Christ the Redeemer absolved of choir loft fall
court

A parishioner and volunteer at Christ the Redeemer Catholic Church in West Vancouver has failed in his bid to sue the church after suffering a fall and broken arm during a religious ritual.

Patrick Hickey, a member of the church for 25 years and Extraordinary Minister of Communion, sued the church along with the Roman Catholic Archdiocese of Vancouver and Archbishop Michael Miller.

Hickey attends the church daily and distributes communion three or four times a month, according to court documents. The fall and injury happened on Ash Wednesday, Feb. 16, 2010.

Hickey was in the choir loft and administering the ashes to the organist and choir director. The ceremony involves making the sign of the cross on a parishioner’s forehead using the ashes of palm leaves that were blessed on the previous Palm Sunday. Ash Wednesday marks the beginning of Lent.

Following the administering of the ashes, however, Hickey said in his examination for discovery that he “caught his heel” and was “propelled off the platform.”

His arm became lodged in stair railings, resulting in the broken bone.

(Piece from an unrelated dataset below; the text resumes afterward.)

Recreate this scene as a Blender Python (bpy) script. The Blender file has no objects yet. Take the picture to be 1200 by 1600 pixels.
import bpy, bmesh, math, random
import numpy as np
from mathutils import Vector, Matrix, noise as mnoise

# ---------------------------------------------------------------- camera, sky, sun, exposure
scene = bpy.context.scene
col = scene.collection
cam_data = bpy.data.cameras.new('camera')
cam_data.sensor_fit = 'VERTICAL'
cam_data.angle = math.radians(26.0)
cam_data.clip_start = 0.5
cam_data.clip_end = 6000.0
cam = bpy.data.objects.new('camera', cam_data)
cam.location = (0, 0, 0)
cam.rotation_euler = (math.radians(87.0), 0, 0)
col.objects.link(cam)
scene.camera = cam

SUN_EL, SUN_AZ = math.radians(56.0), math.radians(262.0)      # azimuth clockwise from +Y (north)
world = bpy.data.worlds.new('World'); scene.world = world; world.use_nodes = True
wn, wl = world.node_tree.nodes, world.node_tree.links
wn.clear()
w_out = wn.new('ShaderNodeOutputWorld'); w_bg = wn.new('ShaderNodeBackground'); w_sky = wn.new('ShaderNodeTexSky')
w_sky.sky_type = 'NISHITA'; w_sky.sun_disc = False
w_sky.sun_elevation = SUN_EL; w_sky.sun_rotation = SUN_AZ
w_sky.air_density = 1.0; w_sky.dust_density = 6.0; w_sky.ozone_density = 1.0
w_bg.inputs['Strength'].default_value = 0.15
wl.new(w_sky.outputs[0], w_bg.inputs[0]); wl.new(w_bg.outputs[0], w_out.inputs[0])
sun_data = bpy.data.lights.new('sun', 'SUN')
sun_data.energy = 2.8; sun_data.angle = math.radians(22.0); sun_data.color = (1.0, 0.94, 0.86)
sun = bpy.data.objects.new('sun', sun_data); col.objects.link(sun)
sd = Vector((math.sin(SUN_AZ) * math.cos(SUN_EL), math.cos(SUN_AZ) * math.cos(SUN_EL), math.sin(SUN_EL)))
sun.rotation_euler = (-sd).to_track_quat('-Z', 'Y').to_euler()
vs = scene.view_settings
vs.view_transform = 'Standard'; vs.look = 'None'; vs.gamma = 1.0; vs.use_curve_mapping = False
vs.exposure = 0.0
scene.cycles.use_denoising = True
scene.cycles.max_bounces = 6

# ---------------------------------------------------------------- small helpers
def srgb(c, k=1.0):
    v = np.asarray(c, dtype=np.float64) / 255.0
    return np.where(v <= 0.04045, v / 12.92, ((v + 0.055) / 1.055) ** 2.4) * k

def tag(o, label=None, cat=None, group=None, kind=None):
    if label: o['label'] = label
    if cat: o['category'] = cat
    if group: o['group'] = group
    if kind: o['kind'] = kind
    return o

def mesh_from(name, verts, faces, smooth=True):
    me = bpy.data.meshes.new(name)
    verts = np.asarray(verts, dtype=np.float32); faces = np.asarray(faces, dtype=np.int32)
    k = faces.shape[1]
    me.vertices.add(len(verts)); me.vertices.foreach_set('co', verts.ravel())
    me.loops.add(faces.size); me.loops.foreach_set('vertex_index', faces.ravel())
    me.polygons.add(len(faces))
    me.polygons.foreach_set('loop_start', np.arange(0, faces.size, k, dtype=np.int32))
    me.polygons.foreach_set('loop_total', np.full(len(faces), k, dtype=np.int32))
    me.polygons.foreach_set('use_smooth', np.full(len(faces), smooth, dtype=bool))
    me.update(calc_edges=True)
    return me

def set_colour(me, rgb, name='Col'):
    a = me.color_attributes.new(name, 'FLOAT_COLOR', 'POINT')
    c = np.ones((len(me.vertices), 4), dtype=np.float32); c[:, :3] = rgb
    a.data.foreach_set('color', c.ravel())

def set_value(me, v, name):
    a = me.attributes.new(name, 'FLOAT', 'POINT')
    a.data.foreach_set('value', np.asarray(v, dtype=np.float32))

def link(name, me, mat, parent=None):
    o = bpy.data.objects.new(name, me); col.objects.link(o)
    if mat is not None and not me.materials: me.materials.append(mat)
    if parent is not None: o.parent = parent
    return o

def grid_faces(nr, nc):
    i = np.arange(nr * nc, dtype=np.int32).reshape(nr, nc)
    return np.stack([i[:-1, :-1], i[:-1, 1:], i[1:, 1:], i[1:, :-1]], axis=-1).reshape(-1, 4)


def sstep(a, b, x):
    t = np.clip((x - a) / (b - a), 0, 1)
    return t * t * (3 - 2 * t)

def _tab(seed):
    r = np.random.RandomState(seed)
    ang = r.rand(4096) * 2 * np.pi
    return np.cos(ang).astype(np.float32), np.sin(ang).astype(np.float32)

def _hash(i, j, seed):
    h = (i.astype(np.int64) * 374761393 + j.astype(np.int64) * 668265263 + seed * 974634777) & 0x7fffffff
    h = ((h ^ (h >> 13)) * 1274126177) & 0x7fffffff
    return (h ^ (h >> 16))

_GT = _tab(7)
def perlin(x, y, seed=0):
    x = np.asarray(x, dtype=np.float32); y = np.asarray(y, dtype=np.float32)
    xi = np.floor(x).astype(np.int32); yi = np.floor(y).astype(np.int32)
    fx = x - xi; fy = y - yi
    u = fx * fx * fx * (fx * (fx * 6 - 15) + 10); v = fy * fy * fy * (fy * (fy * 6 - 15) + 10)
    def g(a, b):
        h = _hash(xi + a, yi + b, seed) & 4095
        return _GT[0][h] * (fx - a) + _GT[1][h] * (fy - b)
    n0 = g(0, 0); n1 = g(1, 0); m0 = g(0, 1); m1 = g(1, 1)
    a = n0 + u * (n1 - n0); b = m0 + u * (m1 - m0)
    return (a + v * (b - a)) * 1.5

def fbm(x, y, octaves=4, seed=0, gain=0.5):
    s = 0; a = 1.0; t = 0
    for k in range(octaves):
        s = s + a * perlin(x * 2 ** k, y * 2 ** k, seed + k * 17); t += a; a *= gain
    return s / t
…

In his affidavit sworn in March of this year, Hickey said there were loose cords that ran from the organ along the edge of the raised platform on the day he fell but he did not know what he had caught his heel on.

Under the Occupier’s Liability Act, a building owner must take reasonable care to ensure the premises are safe.

Hickey, now 78, had the onus of proving, on a balance of probabilities, that the church was negligent or in breach of duty under the act.

B.C. Supreme Court Justice Gregory Bowden noted in his July 10 ruling that a report from a retired deputy chief building inspector found the platforms were in compliance with the provincial building code.

“The front edge of the platforms were finished with a ribbed rubber strip to provide a tactile warning of the edge of the platform and indicate the elevation difference to users. It is not considered to be a tripping hazard,” he wrote.

In his reasons for judgment, Bowden agreed to the church’s request that the case be dismissed.

“Even accepting the plaintiff’s evidence that cords were present where his heel caught, in my view, the plaintiff has failed to establish that cords in the choir loft were a hazard.

Even if the court were to conclude that the cords referred to by the plaintiff in his affidavit presented a hazard, the plaintiff must establish that they caused him to trip and fall. In my view he has not done so,” Bowden wrote.

“As the plaintiff’s uncontroverted evidence is that he does not know what caused him to trip and fall, he cannot establish that the defendant caused his fall. The plaintiff has also failed to establish that the defendant was negligent or in breach of a duty under the Act,” Bowden concluded, tossing out the case.